Sunday, July 8, 2012

Big Waves, But A Dead Calm

It's been awhile since my last post and I haven't taken any investment actions in that time. Here's why.

We've found ourselves in a bit of a market trough with the S&P 500 index trading (albeit with volatility) between roughly 1250 and 1350 since the beginning of the year. In my last post I indicated the swing-point on my investment decisions was 1250 based on my tempered forecast of global earnings rates for the year ahead. I had parred back some holdings and continue to sit on a pile of cash earning very little.

In fact the only bright point about today's market environment is the low interest rates being offered by banks, which I found too attractive to pass up. We're refinancing our house yet again and saving hundreds in monthly mortgage expense. If you haven't already, and sit with a rate north of 4.5%, I'd suggest you look into it.

The market is currently forecasting a return to growth in the 12 months ahead, according to the consensus S&P 500 earnings forecast for U.S. companies. That makes the S&P index of 1354 roughly valued at 13 times forward operating earnings, which is considerably less than the long-term average of 17, which would put the S&P index closer to 1700. So why am I not excited about this?

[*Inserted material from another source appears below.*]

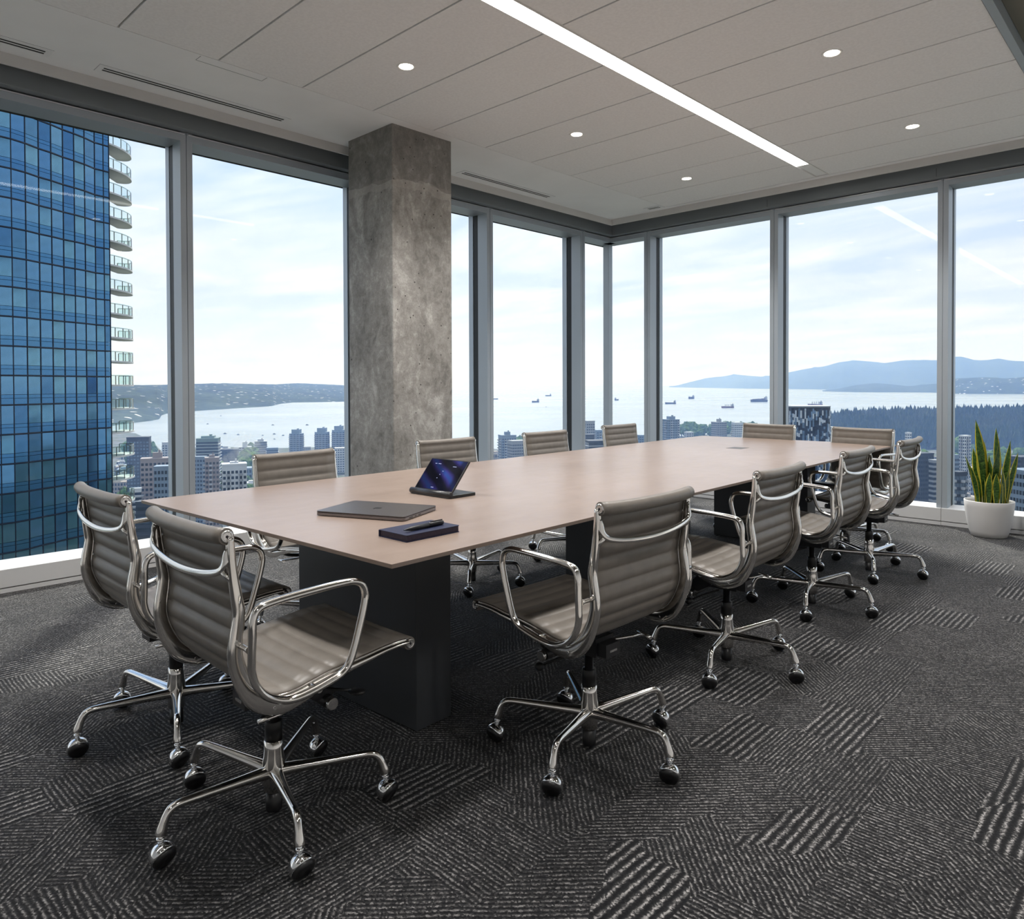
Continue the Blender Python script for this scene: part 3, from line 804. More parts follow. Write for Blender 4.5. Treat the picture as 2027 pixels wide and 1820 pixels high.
    i1 = min(range(NP), key=lambda i: abs(prof[i].z-0.748) if i < NP//2 else 9)
    yr = prof[i0].y-0.018
    half = [(0.2310, yr+0.004, 0.812), (0.2295, yr-0.004, 0.794), (0.2230, yr-0.010, 0.774), (0.203, yr-0.014, 0.761), (0.150, yr-0.019, 0.750), (0.080, yr-0.022, 0.743), (0.0, yr-0.023, 0.740)]
    pts = half+[(-x, y, z) for x, y, z in reversed(half[:-1])]
    path = crom(pts, 4)
    nn = len(path); rad = []
    for k in range(nn):
        t = abs(2*k/(nn-1)-1)
        rad.append((0.0052+0.002*t**3, 0.0095+0.003*t**4))
    m = MB(); m.tube(path, rad, 12, up=(0, 0.25, 1)); 
    for sg in (1, -1):
        m.tube([(0.2300*sg, yr+0.012, 0.728), (0.2285*sg, yr+0.002, 0.745), (0.2220*sg, yr-0.010, 0.764)], [(0.004, 0.006), (0.005, 0.009), (0.006, 0.009)], 8, up=(1, 0, 0))
    m.obj('back_spreader', MT['alu'], root)
    # --- seat spreader under the seat
    half = [(0.2300, -0.015, 0.424), (0.205, -0.012, 0.408), (0.150, -0.005, 0.396), (0.07, 0.0, 0.392), (0.0, 0.0, 0.391)]
    path = crom(half+[(-x, y, z) for x, y, z in reversed(half[:-1])], 4)
    m = MB(); m.tube(path, (0.030, 0.008), 10, up=(0, 0, 1))
    m.obj('seat_spreader', MT['blackmetal'], root)
    # --- tilt mechanism
    m = MB()
    m.box(-0.045, 0.045, -0.065, 0.060, 0.325, 0.385); m.box(-0.036, 0.036, -0.10, -0.03, 0.330, 0.372)
    for sg in (1, -1):
        q = [(0.150, 0.300), (0.172, 0.312), (0.080, 0.392), (0.020, 0.392), (0.045, 0.335), (0.105, 0.300)]
        m.add([(sg*0.046, y, z) for y, z in q]+[(sg*0.056, y, z) for y, z in q], [tuple(range(6)), tuple(range(11, 5, -1))]+[(i, (i+1) % 6, 6+(i+1) % 6, 6+i) for i in range(6)])
    m.lathe([(0.019, -0.074), (0.019, 0.074)], 18, (0, 0.135, 0.292), 'x')
    m.tube([(0, -0.05, 0.388), (0, 0.02, 0.394)], 0.03, 10)
    mech = m.obj('tilt_mechanism', MT['blackmetal'], root)
    for sg in (1, -1):
        m = MB(); m.lathe([(0.0175, 0.0742*sg), (0.0175, 0.090*sg), (0.0160, 0.0925*sg)], 20, (0, 0.135, 0.292), 'x'); m.obj('tension_knob', MT['capring'], mech)
    m = MB(); m.box(-0.018, 0.018, -0.1015, -0.099, 0.345, 0.352); m.obj('bracket_slot', MT['capring'], mech)
    # levers
    m = MB()
    m.tube([(0.04, 0.06, 0.352), (0.13, 0.105, 0.356), (0.185, 0.130, 0.360)], 0.0045, 8)
    m.lathe([(0.002, -0.0065), (0.022, -0.005), (0.026, 0.0), (0.022, 0.005), (0.002, 0.0065)], 20, (0, 0, 0))
    k0 = len(m.v)-5*20
    for i in range(k0, len(m.v)):
        x, y, z = m.v[i]; m.v[i] = (0.205+x*1.25, 0.139+y*0.8, 0.361+z+0.15*x)
    m.obj('height_lever', MT['black'], root)
    m = MB(); m.tube([(0.03, -0.05, 0.362), (0.10, -0.075, 0.360), (0.175, -0.098, 0.358)], 0.0045, 8)
    m.tube([(0.168, -0.128, 0.354), (0.174, -0.098, 0.358), (0.180, -0.068, 0.361)], (0.0075, 0.0055), 10)
    m.obj('tilt_lever', MT['alu'], root)
    m = MB(); m.tube([(-0.03, 0.02, 0.315), (-0.07, 0.08, 0.290), (-0.108, 0.112, 0.272)], 0.004, 8); m.lathe([(0.003,-0.016),(0.013,-0.010),(0.016,0.0),(0.013,0.010),(0.003,0.016)], 14, (-0.115, 0.118, 0.268), 'x'); m.obj('lock_lever', MT['black'], root)
    # --- gas lift and hub
    m = MB(); m.lathe([(0.0235, 0.205), (0.0235, 0.262), (0.0215, 0.264), (0.0150, 0.266), (0.0150, 0.335)], 24); m.obj('gas_lift', MT['black'], root)
    m = MB(); m.lathe([(0.0245, 0.066), (0.0275, 0.070), (0.0290, 0.090), (0.0300, 0.115), (0.0300, 0.150), (0.0275, 0.165), (0.0262, 0.185), (0.0258, 0.2095), (0.0240, 0.2100)], 32); hub = m.obj('base_hub', MT['alu'], root)
    m = MB(); m.lathe([(0.0215, 0.012), (0.0225, 0.016), (0.0225, 0.066)], 24); m.obj('lift_foot', MT['black'], hub)
    # --- star legs with casters
    leg = [(0.018, 0, 0.120), (0.05, 0, 0.1235), (0.11, 0, 0.1285), (0.18, 0, 0.1340), (0.240, 0, 0.1385), (0.268, 0, 0.1390), (0.284, 0, 0.1330), (0.294, 0, 0.1200), (0.3005, 0, 0.105), (0.306, 0, 0.0885), (0.3085, 0, 0.0795)]
    lr = [(0.0185, 0.021), (0.0165, 0.0185), (0.0140, 0.0155), (0.0120, 0.0130), (0.0108, 0.0115), (0.0106, 0.0108), (0.0106, 0.0106), (0.0108, 0.0106), (0.0118, 0.0116), (0.0138, 0.0136), (0.0140, 0.0138)]
    pth = crom(leg, 3); rr = []
    for i in range(len(leg)-1):
        for k in range(3):
            t = k/3; rr.append(tuple(lr[i][q]*(1-t)+lr[i+1][q]*t for q in (0, 1)))
    rr.append(lr[-1])
    m = MB(); m.tube(pth, rr, 14, up=(0, 1, 0)); leg_me = m.mesh('base_leg', MT['alu'])
    # caster: stem, hood, twin wheel (axle along local y, trailing along +x)
    RC = 0.0325; axn = Vector((0.87, 0, -0.49)).normalized()
    cc_ = Vector((0.009, 0, 0.0312))
    rotm = Vector((0, 0, 1)).rotation_difference(axn).to_matrix()
    def orient(mb):
        mb.v = [tuple(cc_+rotm @ Vector(q)) for q in mb.v]
    m = MB()
    pr_ = []
    for j in range(13):
        th = (pi*0.56)*j/12; pr_.append((max(0.0006, RC*sin(th)), -RC*cos(th)))
    pr_.append((0.0288, pr_[-1][1]+0.0008))
    m.lathe(pr_, 28, cap1=False); orient(m)
    m2 = MB(); m2.lathe([(0.0060, 0.058), (0.0060, 0.082)], 12); m2.lathe([(0.0095, 0.0655), (0.0108, 0.069), (0.0095, 0.0735)], 14)
    m.add(m2.v, m2.f, 0, True)
    hood_me = m.mesh('caster_hood', MT['chrome'])
    m = MB(); m.lathe([(0.0285, 0.001), (0.0306, 0.006), (0.0296, 0.0115), (0.0262, 0.0165), (0.0215, 0.0185), (0.0100, 0.0196), (0.0060, 0.0186)], 28); orient(m)
    wheel_me = m.mesh('caster_wheel', MT['black'])
    for k in range(5):
        a = 2*pi*k/5
        l = bpy.data.objects.new('base_leg', leg_me); COL.objects.link(l); l.parent = root; l.rotation_euler = (0, 0, a)
        c = bpy.data.objects.new('caster', hood_me); COL.objects.link(c); c.parent = root
        c.location = (0.3085*cos(a), 0.3085*sin(a), 0); c.rotation_euler = (0, 0, a+1.0)
        w = bpy.data.objects.new('caster_wheel', wheel_me); COL.objects.link(w); w.parent = c
    return root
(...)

Well first of all, I'm not in the camp that U.S. earnings growth will surge to 4% in the second and again in the third quarters of this year. I'm factoring in much more conservative estimates. Second of all, I'm not expecting the market to trade anywhere near the mean P/E ratio, given uncertainty in Europe, U.S. elections, jobs, the possibility of huge tax breaks not being extended next year, global political tensions . . . the list goes on.

Here's where I'm at. I'm thinking flat to slightly higher earnings ahead. I don't see the 4% growth analysts are forecasting. For my money, I'm thinking S&P 500 component earnings of $94 for the twelve months ahead. I'm also going to stick with a cautious multiple of 14 on my estimate, which places the S&P index at about 1320.

 It's up from my previous view, based on some strength in early second quarter earnings reports. But remains below the current market. So below 1300, I make look to dip my toes back in the waters with a quick exit strategy in mind. Times like this I wish I took some surfing lessons.